An MSF investigation into the attack noted a year later that some had blamed the Taliban. "No one has claimed responsibility for this attack. Immediately after it, Afghan authorities publicly blamed the Taliban — or Islamic Emirate of Afghanistan — who refuted and condemned the accusation, while in the media representatives of foreign governments accused Islamic State Khorasan Province (IS-KP). However, no evidence was made public to support those claims,” the statement read.
Some Afghans cautiously opine that parts of the Taliban may be working alongside ISKP in mutually beneficial areas, partially in order to enjoy plausible deniability for unpopular actions.
Attacks that seem to target the ethnic minority may actually intend to frighten women and girls into greater submission, some claim.
One Pashtun former government official — from the same ethnic group as the vast majority of the Taliban — claimed to Al-Monitor in an interview in Kabul that many are holding the Taliban responsible. “Many Afghans think the Taliban may in some way be facilitating these attacks” on Hazaras and women, though he said he doubted they were actually behind them.
In speaking to Al-Monitor at his home in October, the Hazara former government official in western Kabul stressed that many in the country were spending their time and effort to try to ensure girls can get some sort of education after the Taliban “temporarily closed” secondary schools for girls over a year before.
The man noted that since the Taliban takeover, he too had been confined to his home and unable to work due to his association with the previous government.
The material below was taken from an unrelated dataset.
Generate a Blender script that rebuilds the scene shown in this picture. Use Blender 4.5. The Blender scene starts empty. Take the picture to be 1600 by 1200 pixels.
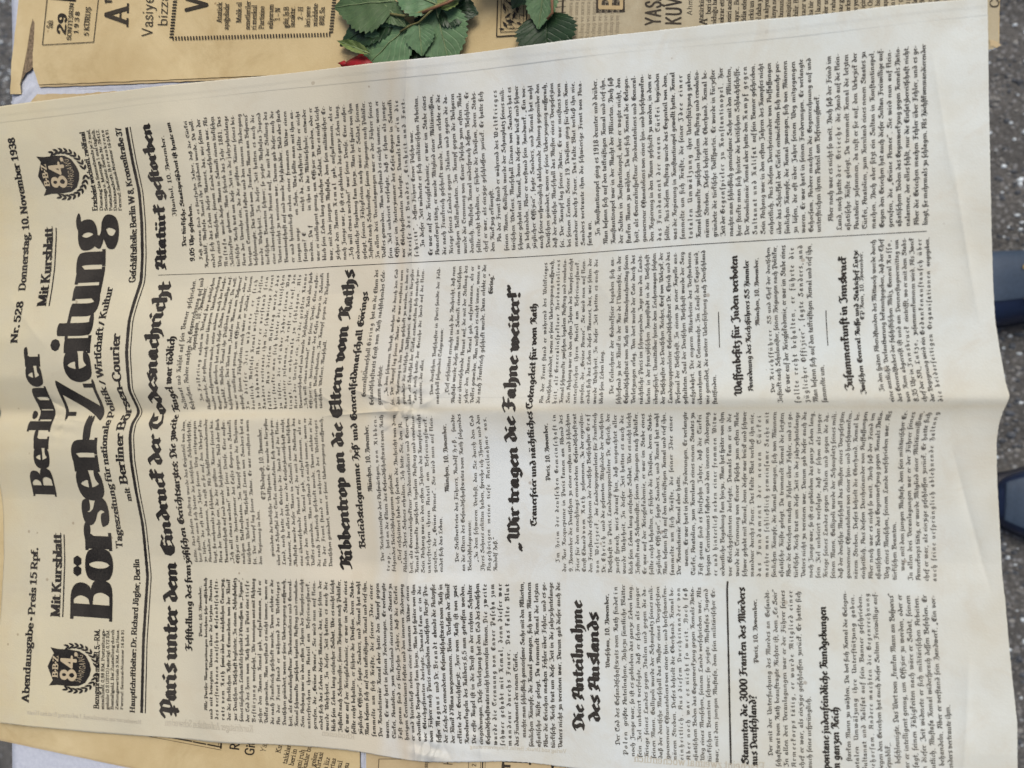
import bpy, math, random
import numpy as np
random.seed(7); RNG = np.random.default_rng(7)
C = bpy.context.scene.collection
SC = bpy.context.scene

# ------------------------------------------------------------------ camera
F_PX = 1200.0                      # focal length for a 1600 px wide frame
TILT = math.radians(16.6)
CAM_H = 0.485                      # lens height over the table cloth
cam_d = bpy.data.cameras.new("camera"); cam = bpy.data.objects.new("camera", cam_d); C.objects.link(cam)
cam.location = (0, 0, CAM_H); cam.rotation_euler = (0, TILT, 0)
cam_d.sensor_width = 36; cam_d.lens = 36*F_PX/1600; cam_d.clip_start = 0.02; cam_d.clip_end = 50
cam_d.dof.use_dof = True; cam_d.dof.focus_distance = 0.53; cam_d.dof.aperture_fstop = 6.0
SC.camera = cam
# ------------------------------------------------------------------ light
SUN_EL, SUN_AZ = math.radians(58), math.radians(26)   # azimuth: clockwise from +Y
w = bpy.data.worlds.new("World"); SC.world = w; w.use_nodes = True
nt = w.node_tree; bg = nt.nodes["Background"]
sky = nt.nodes.new("ShaderNodeTexSky"); sky.sky_type = 'NISHITA'; sky.sun_disc = False
sky.sun_elevation = SUN_EL; sky.sun_rotation = SUN_AZ; sky.dust_density = 6.0; sky.air_density = 0.8; sky.ozone_density = 0.6
nt.links.new(sky.outputs[0], bg.inputs[0]); bg.inputs[1].default_value = 0.085
sd = bpy.data.lights.new("sun", 'SUN'); sun = bpy.data.objects.new("sun", sd); C.objects.link(sun)
sd.energy = 1.25; sd.angle = math.radians(26); sd.color = (1, 0.955, 0.90)
sun.rotation_euler = (math.radians(90)-SUN_EL, 0, math.pi-SUN_AZ)
SC.view_settings.view_transform = 'Standard'; SC.view_settings.look = 'None'; SC.view_settings.gamma = 1
SC.view_settings.exposure = 0.42

# ------------------------------------------------------------------ photo pixel <-> place
ct, st = math.cos(TILT), math.sin(TILT)
def world(px, py, z):
    """point at height z seen at photo pixel (px,py): used to take the survey of the table top"""
    px = np.asarray(px, float); py = np.asarray(py, float); z = np.asarray(z, float)
    a = (px-800)/F_PX; b = -(py-600)/F_PX
    dx = a*ct - st; dy = b; dz = -a*st - ct
    t = (z-CAM_H)/dz
    return np.stack([dx*t, dy*t, z+0*t], -1)
def W(px, py, z):
    p = world(px, py, z); return (float(p[0]), float(p[1]), float(p[2]))

# ------------------------------------------------------------------ helpers
def tag(o, label=None, cat=None, group=None, kind=None):
    if label: o['label'] = label
    if cat: o['category'] = cat
    if group: o['group'] = group
    if kind: o['kind'] = kind
    return o
def thing(name, label, cat, loc=(0,0,0), group=None):
    o = bpy.data.objects.new(name, None); C.objects.link(o); o.location = loc; o.empty_display_size = .02
    return tag(o, label, cat, group)
def link(name, me, mat, parent=None, smooth=False):
    o = bpy.data.objects.new(name, me); C.objects.link(o)
    if mat: me.materials.append(mat)
    if smooth: me.shade_smooth()
    if parent:
        o.parent = parent; o.matrix_parent_inverse = parent.matrix_basis.inverted()
    return o
def fast_mesh(name, V, T):
    """V (n,3) float, T (m,k) int faces all with k corners"""
    me = bpy.data.meshes.new(name); V = np.asarray(V, np.float32); T = np.asarray(T, np.int32)
    k = T.shape[1]
    me.vertices.add(len(V)); me.vertices.foreach_set("co", V.ravel())
    me.loops.add(T.size); me.loops.foreach_set("vertex_index", T.ravel())
    me.polygons.add(len(T)); me.polygons.foreach_set("loop_start", np.arange(0, T.size, k, dtype=np.int32))
    try: me.polygons.foreach_set("loop_total", np.full(len(T), k, np.int32))
    except Exception: pass
    me.update(calc_edges=True); me.validate()
    return me
def pymesh(name, V, Fc):
    me = bpy.data.meshes.new(name); me.from_pydata([tuple(v) for v in V], [], [tuple(f) for f in Fc]); me.update(); return me

# ------------------------------------------------------------------ materials
def new_mat(name, rough=.85, spec=.3):
    m = bpy.data.materials.new(name); m.use_nodes = True
    b = m.node_tree.nodes["Principled BSDF"]; b.inputs["Roughness"].default_value = rough
    b.inputs["Specular IOR Level"].default_value = spec
    return m, m.node_tree, b
def N(nt, t, **kw):
    n = nt.nodes.new(t)
    for k, v in kw.items():
        if k in n.inputs: n.inputs[k].default_value = v
        else: setattr(n, k, v)
    return n
def ramp(nt, src, stops):
    r = nt.nodes.new("ShaderNodeValToRGB"); e = r.color_ramp.elements
    while len(e) < len(stops): e.new(.5)
    for i, (p, c) in enumerate(stops):
        e[i].position = p; e[i].color = (*c, 1) if len(c) == 3 else c
    nt.links.new(src, r.inputs[0]); return r.outputs[0]
def mix(nt, fac, a, b, mode='MIX'):
    m = nt.nodes.new("ShaderNodeMix"); m.data_type = 'RGBA'; m.blend_type = mode
    for sock, v in ((m.inputs[0], fac), (m.inputs[6], a), (m.inputs[7], b)):
        if hasattr(v, 'links'): nt.links.new(v, sock)
        elif isinstance(v, (tuple, list)): sock.default_value = (*v, 1) if len(v) == 3 else v
        else: sock.default_value = v
    return m.outputs[2]
def noise(nt, vec, scale, detail=3, rough=.5, dist=0):
    n = N(nt, "ShaderNodeTexNoise", Scale=scale, Detail=detail, Roughness=rough, Distortion=dist)
    if vec is not None: nt.links.new(vec, n.inputs["Vector"])
    return n.outputs[0]
def bump(nt, b, h, strength, dist=.001):
    n = N(nt, "ShaderNodeBump", Strength=strength, Distance=dist); nt.links.new(h, n.inputs["Height"]); nt.links.new(n.outputs[0], b.inputs["Normal"])
def coords(nt):
    return nt.nodes.new("ShaderNodeTexCoord").outputs["Object"]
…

He said, however, that he had met with members of the IEA and that they had spoken “amicably.”
The man, who Al-Monitor is not naming for security reasons, denied that there continue to be problems between the local Pashtun and Hazara communities in the Ghazni province southwest of the capital, which in the past has seen unrest due to problems between the two.
On a trip to the Ghazni province in late October, Al-Monitor spoke to a Hazara woman about the situation there. At that time, the Taliban presence and tension levels seemed less in the provincial capital city than in Kabul, where armed men are ubiquitous — and often nervous.
Streets were bustling in Ghazni and a local restaurant had both men and women in it, with many women wearing their headscarves loosely inside buildings.
Despite having made several references to the "Hazara genocide" on social media, the woman said that she was most concerned about the steadily encroaching restrictions on women’s rights to work and move around alone in Afghanistan.
The woman, who had received a university education in Kabul before returning to her native province for work, said she wanted to work with humanitarian organizations in the future. In late December, the Taliban banned women from universities, educational centers and nongovernmental organizations.
In a message to Al-Monitor this month, the woman said simply that she didn’t have a choice any longer. “I will stay home like everyone else," she wrote.